Aber degradiert dieses Kalkül hier seine Protagonistin nicht noch zusätzlich? Macht es sich der Film in seinem beobachteten Einzelkampf nicht etwas leicht? Sara werden neue, noch erbarmungslosere Bürden aufgehalst, um die Härte des Spiels, das Piggy spielt, zu durchkreuzen. Das Aktivwerden verwandelt sich in einen Spießrutenlauf. Die Marginalisierte muss sich selbst gegen ihre Inszenierung behaupten. Einer Kritik an der Gewalt mangelt es an Fantasie, Charaktere für seine Genrezugehörigkeit und Subversion nicht krampfhaft besudeln und ihrer Kraftreserven berauben zu müssen. Und das alles nur für einen trügerischen, aufgesetzten Moment behaupteter Befreiung, abgesondert vom Rest der Gesellschaft.

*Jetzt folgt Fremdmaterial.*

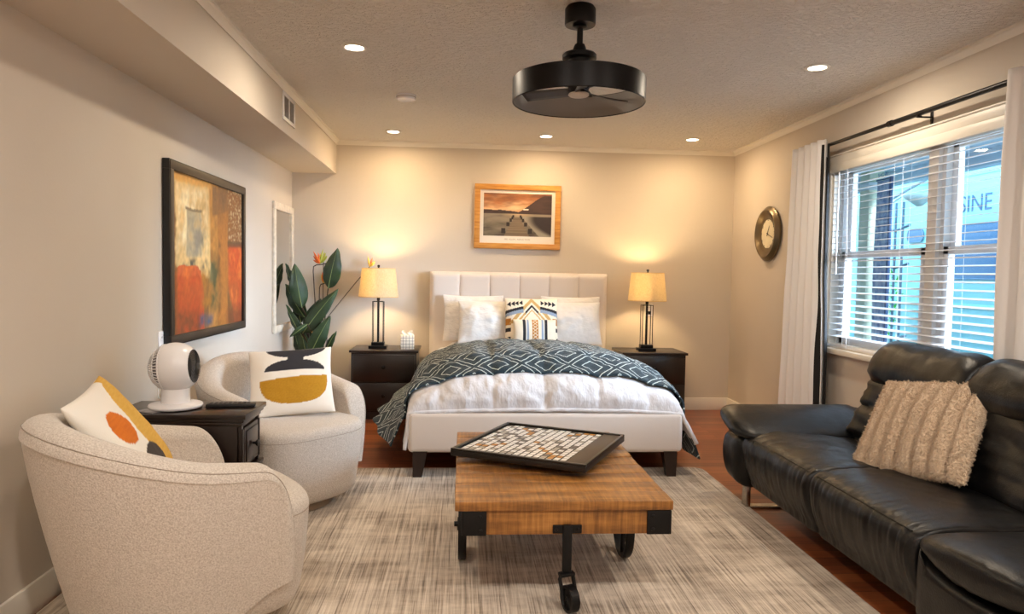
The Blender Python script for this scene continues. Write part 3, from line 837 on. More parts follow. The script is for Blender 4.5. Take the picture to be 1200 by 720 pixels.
def comf_mat():
    t = NT('crumpled white cotton'); n1 = t.noise(t.coord(scale=(1.5, 1, .8)), 9, 3, .5); n2 = t.noise(t.coord(), 55, 3)
    t.p(Base_Color=lin('#d9d7da'), Roughness=.85, Sheen_Weight=.15, Normal=t.bump(t.math('ADD', n1, t.math('MULTIPLY', n2, .03)), .55, .03)); return t.m
com = obj('comforter', b, comf_mat(), smooth=80)
md = com.modifiers.new('thick', 'SOLIDIFY'); md.thickness = .022; md.offset = -1
tag(com, 'puffy white quilted comforter spread over the bed', 'comforter')

# patterned blanket across the bed
def blanket_mat():
    t = NT('teal diamond blanket')
    uvn = t.n('UVMap'); sp = t.n('SeparateXYZ', {0: uvn.outputs[0]})
    U, V = sp.outputs[0], sp.outputs[1]
    P = .295
    u = t.math('DIVIDE', U, P); v = t.math('DIVIDE', V, P * 1.02)
    def diam(u, v, off):
        a = t.math('ABSOLUTE', t.math('SUBTRACT', t.math('FRACT', t.math('ADD', u, off)), .5))
        c = t.math('ABSOLUTE', t.math('SUBTRACT', t.math('FRACT', t.math('ADD', v, off)), .5))
        return t.math('ADD', a, c)
    d = diam(u, v, 0.0)
    def line(at, w): return t.math('LESS_THAN', t.math('ABSOLUTE', t.math('SUBTRACT', d, at)), w)
    m = t.math('MAXIMUM', t.math('MAXIMUM', line(.22, .015), line(.43, .015)), line(.78, .015))
    m = t.math('MAXIMUM', m, line(.57, .015))
    n1 = t.noise(t.coord(), 160, 2)
    base = t.ramp(n1, [(.3, lin('#0e1c25')), (.7, lin('#18343f'))])
    wh = t.ramp(n1, [(.3, lin('#9fb0b0')), (.7, lin('#d3dad5'))])
    t.p(Base_Color=t.mixc(m, base, wh), Roughness=.9, Sheen_Weight=.1, Normal=t.bump(n1, .5, .004)); return t.m
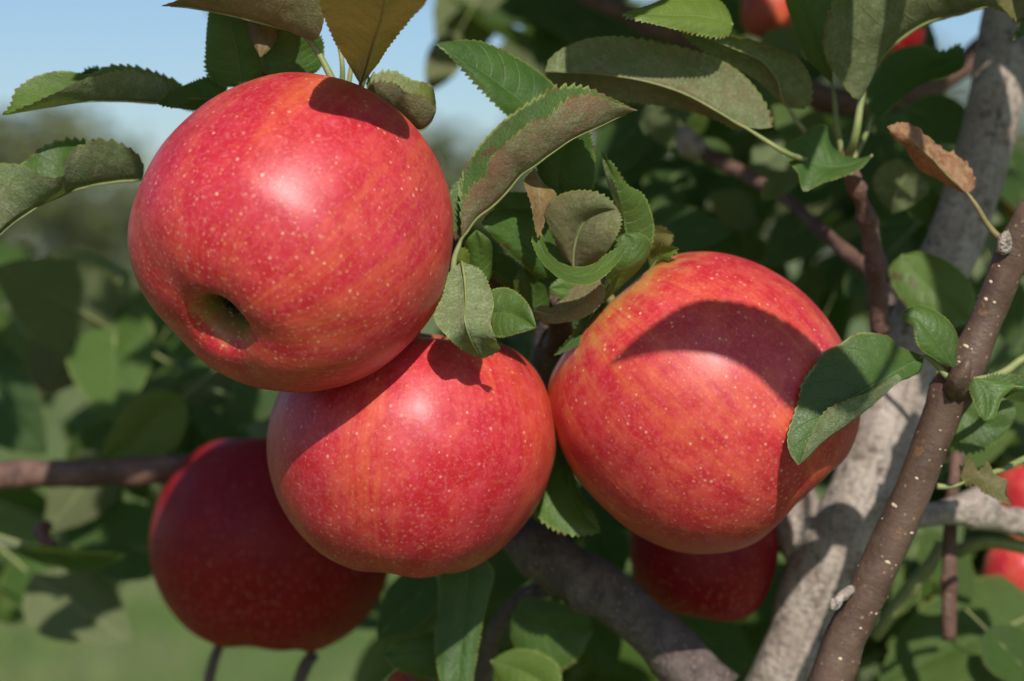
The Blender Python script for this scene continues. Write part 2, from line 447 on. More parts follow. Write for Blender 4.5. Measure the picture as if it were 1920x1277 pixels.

Piggy gelingt schlicht zu selten, seiner Protagonistin eine spürbare Eigensinnigkeit zu verleihen oder in ihrem Dilemma eine echte Nähe und Intensität herzustellen. Sie bleibt eine wortkarge, fremde, wenngleich mit eindrucksvoller Präsenz gespielte Leidensgestalt. Eine Haltung zu ihr einzunehmen, darin liegt die Herausforderung dieses Films, der sie immer weiter in die Ecke drängt. Es ist in der Tat ein Werk über das triste Dahinleben, Verdrängen und Schweigen. Lange lässt es uns und seine Hauptfigur einer misslichen Lage beiwohnen, die Umstände bloß passiv ertragen. Im Zu- und Wegsehen, im Unausgesprochenen thematisiert Piggy seine abgründige Schuldfrage. Doch in dem Moment, da er endlich zu sprechen beginnen müsste, entrinnen ihm nur brüllende, keuchende Laute, sprudelndes Blut.